■ **Task statement**: Reproduce, please, only the lines from the first line below to the line containing "C = S.collection", inclusive.

■ **Supplied data**:
--- --- ---

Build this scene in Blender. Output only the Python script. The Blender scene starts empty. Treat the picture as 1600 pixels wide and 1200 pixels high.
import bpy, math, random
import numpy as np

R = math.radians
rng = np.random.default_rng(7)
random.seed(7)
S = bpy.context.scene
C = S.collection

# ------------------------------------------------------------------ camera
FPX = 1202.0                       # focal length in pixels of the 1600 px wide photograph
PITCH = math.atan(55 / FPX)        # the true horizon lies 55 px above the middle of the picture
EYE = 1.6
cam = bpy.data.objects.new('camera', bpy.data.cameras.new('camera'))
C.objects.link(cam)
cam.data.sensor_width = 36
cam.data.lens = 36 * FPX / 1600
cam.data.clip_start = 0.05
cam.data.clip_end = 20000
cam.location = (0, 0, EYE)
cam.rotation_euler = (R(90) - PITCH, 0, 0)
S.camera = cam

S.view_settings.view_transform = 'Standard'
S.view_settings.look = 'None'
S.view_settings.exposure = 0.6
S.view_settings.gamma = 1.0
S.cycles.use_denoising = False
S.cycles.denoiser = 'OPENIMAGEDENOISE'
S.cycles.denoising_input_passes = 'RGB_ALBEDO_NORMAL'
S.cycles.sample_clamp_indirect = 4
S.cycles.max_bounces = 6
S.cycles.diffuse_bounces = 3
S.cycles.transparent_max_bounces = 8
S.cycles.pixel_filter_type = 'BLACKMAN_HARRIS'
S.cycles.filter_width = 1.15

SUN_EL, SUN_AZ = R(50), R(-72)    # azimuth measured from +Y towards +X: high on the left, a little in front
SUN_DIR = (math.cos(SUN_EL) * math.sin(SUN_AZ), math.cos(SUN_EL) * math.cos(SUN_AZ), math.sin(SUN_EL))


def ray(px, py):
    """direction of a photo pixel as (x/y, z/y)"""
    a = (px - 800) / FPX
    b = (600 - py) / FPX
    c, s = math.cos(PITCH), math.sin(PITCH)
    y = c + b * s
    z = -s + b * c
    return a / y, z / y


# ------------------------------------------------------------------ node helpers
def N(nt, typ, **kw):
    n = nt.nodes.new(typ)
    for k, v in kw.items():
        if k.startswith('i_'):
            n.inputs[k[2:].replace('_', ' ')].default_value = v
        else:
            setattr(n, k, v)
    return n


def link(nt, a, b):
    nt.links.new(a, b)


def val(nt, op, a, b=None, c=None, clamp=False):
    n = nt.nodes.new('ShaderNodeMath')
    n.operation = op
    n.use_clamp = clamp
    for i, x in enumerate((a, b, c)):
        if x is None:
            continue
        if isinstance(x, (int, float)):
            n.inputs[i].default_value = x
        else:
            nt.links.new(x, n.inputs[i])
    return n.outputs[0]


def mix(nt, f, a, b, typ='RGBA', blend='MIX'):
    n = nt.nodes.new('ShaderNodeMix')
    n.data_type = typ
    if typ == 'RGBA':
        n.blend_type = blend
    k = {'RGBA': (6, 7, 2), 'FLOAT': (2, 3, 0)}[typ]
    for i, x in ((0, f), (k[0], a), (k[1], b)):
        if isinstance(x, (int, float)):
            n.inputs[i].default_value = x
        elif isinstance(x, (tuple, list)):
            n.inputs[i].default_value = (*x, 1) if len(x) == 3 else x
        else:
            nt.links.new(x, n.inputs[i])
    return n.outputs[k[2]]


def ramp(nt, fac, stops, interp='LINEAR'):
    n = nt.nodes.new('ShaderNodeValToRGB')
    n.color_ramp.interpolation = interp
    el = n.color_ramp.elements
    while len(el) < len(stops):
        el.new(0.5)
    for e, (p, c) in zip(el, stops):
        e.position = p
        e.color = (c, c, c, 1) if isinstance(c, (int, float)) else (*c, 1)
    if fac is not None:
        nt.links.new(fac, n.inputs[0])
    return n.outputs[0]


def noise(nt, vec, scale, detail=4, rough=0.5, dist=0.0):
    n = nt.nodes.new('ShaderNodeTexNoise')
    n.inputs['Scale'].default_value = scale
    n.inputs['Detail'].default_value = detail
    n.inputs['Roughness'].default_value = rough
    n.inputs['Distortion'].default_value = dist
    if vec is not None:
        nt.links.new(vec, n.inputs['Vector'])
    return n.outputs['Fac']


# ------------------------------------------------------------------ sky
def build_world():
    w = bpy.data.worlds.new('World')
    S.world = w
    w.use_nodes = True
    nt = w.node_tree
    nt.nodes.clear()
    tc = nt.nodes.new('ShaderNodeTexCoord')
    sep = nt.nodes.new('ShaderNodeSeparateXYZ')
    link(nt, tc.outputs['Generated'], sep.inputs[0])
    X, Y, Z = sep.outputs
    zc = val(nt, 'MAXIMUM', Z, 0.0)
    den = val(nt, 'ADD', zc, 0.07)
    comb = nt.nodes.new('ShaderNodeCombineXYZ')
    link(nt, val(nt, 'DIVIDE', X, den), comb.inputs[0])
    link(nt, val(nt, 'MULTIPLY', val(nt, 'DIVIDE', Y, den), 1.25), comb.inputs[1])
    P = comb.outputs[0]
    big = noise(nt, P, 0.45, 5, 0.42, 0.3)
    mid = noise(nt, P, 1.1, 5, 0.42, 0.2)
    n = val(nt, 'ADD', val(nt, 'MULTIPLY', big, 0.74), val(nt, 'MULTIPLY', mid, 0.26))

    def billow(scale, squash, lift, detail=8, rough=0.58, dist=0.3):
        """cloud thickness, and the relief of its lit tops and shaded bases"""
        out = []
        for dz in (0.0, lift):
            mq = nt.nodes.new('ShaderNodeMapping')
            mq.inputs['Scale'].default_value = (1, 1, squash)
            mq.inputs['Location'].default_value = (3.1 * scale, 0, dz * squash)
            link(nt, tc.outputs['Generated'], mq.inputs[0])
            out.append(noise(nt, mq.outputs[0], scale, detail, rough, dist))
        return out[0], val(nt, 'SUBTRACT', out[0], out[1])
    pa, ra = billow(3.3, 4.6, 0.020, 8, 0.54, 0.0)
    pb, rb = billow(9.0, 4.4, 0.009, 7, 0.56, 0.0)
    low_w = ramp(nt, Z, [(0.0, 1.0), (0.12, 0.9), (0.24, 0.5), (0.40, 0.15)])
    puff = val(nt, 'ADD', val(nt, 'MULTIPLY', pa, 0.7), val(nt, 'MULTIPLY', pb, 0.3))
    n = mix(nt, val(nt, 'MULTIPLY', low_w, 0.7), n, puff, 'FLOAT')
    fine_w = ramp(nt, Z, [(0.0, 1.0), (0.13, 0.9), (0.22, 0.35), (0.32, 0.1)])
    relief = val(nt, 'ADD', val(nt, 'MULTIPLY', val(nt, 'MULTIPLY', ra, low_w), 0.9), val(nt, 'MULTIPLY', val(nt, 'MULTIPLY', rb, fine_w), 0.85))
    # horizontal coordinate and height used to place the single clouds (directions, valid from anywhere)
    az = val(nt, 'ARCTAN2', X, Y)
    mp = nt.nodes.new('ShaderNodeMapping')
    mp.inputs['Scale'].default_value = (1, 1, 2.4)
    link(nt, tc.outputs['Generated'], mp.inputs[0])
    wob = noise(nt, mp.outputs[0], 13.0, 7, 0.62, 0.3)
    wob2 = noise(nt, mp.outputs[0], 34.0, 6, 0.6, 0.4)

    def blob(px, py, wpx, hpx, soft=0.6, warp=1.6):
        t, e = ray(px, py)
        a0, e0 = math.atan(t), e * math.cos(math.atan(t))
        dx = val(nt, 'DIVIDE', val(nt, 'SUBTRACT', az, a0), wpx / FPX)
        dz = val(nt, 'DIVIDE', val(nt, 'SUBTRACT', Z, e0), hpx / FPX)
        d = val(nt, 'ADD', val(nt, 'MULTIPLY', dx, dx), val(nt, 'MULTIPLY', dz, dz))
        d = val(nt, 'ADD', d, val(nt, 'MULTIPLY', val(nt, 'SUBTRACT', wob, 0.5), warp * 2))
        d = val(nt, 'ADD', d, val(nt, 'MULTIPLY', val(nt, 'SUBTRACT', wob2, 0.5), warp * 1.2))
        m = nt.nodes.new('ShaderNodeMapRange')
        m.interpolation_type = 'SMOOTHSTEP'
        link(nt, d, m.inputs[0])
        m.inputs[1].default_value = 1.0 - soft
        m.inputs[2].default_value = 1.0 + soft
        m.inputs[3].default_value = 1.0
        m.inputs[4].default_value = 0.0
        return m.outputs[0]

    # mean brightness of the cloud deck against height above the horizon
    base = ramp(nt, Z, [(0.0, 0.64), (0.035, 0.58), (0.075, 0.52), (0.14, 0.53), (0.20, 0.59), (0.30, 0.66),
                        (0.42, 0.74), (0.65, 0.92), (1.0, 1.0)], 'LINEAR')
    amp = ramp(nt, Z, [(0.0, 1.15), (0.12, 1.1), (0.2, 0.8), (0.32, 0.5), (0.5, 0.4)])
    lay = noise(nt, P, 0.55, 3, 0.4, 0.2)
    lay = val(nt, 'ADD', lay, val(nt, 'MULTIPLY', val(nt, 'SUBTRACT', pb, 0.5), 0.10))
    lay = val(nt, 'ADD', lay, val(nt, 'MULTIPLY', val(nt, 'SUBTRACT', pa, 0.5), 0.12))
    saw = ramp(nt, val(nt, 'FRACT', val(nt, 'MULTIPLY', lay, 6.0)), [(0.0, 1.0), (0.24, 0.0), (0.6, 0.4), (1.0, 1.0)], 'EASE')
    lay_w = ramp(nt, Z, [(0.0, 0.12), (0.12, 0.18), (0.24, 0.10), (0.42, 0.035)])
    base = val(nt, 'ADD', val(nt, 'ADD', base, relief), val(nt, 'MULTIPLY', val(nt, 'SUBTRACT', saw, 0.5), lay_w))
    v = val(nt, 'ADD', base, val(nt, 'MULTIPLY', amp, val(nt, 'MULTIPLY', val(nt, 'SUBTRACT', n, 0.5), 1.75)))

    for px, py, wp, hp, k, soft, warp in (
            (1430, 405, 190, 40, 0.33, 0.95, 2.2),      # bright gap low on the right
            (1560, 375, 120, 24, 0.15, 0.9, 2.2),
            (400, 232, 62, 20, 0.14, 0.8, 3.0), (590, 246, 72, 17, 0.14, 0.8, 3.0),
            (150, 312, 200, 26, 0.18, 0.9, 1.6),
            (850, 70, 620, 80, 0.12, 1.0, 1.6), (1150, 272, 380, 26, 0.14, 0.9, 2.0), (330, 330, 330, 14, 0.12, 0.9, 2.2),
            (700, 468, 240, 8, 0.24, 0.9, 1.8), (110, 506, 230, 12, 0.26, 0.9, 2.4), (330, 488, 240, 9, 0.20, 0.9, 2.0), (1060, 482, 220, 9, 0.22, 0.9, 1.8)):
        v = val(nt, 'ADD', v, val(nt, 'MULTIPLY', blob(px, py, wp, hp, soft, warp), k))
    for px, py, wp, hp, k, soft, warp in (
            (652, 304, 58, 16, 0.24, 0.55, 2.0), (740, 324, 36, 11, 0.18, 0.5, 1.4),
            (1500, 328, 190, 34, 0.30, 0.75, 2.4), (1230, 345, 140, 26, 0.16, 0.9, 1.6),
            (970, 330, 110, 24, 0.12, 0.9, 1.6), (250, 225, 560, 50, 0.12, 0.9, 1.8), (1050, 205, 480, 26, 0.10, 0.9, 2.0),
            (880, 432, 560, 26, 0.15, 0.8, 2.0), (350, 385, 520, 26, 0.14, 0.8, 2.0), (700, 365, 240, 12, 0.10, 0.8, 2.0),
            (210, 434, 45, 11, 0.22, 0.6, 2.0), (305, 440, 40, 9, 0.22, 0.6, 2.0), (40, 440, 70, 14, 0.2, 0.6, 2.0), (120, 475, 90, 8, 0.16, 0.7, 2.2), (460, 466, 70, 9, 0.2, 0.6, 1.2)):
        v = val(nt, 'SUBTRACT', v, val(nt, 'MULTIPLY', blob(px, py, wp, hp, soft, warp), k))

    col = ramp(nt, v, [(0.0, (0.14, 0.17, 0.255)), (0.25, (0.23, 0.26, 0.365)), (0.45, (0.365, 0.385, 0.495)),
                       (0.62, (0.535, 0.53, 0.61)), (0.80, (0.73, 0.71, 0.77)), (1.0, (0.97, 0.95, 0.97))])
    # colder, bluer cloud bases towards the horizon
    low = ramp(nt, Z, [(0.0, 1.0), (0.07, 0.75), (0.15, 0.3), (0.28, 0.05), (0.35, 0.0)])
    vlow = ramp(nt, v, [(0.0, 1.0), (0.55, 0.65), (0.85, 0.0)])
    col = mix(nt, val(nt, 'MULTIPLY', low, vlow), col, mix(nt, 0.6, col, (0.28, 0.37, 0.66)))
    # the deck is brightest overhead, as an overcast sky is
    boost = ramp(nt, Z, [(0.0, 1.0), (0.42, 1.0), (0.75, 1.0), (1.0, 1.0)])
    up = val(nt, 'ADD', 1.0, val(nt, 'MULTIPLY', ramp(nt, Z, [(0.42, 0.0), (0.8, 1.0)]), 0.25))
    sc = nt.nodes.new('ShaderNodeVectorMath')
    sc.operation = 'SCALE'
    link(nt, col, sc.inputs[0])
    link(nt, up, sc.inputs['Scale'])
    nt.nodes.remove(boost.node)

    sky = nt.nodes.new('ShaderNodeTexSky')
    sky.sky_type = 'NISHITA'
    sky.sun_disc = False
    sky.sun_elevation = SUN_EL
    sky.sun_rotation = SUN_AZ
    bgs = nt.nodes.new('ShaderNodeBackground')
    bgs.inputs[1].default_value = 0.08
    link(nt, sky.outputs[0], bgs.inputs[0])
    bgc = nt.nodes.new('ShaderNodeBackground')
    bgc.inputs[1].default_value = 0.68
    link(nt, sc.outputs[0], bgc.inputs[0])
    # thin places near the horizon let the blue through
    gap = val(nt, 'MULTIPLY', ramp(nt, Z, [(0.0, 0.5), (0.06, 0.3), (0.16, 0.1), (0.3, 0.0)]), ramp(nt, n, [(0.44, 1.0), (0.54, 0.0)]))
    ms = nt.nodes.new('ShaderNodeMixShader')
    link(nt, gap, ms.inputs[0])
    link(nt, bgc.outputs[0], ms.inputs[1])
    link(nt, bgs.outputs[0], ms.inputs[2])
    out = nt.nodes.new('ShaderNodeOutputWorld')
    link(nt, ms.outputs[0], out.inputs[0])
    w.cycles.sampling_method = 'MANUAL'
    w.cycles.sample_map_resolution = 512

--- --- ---

■ **Correct output**:
Build this scene in Blender. Output only the Python script. The Blender scene starts empty. Treat the picture as 1600 pixels wide and 1200 pixels high.
import bpy, math, random
import numpy as np

R = math.radians
rng = np.random.default_rng(7)
random.seed(7)
S = bpy.context.scene
C = S.collection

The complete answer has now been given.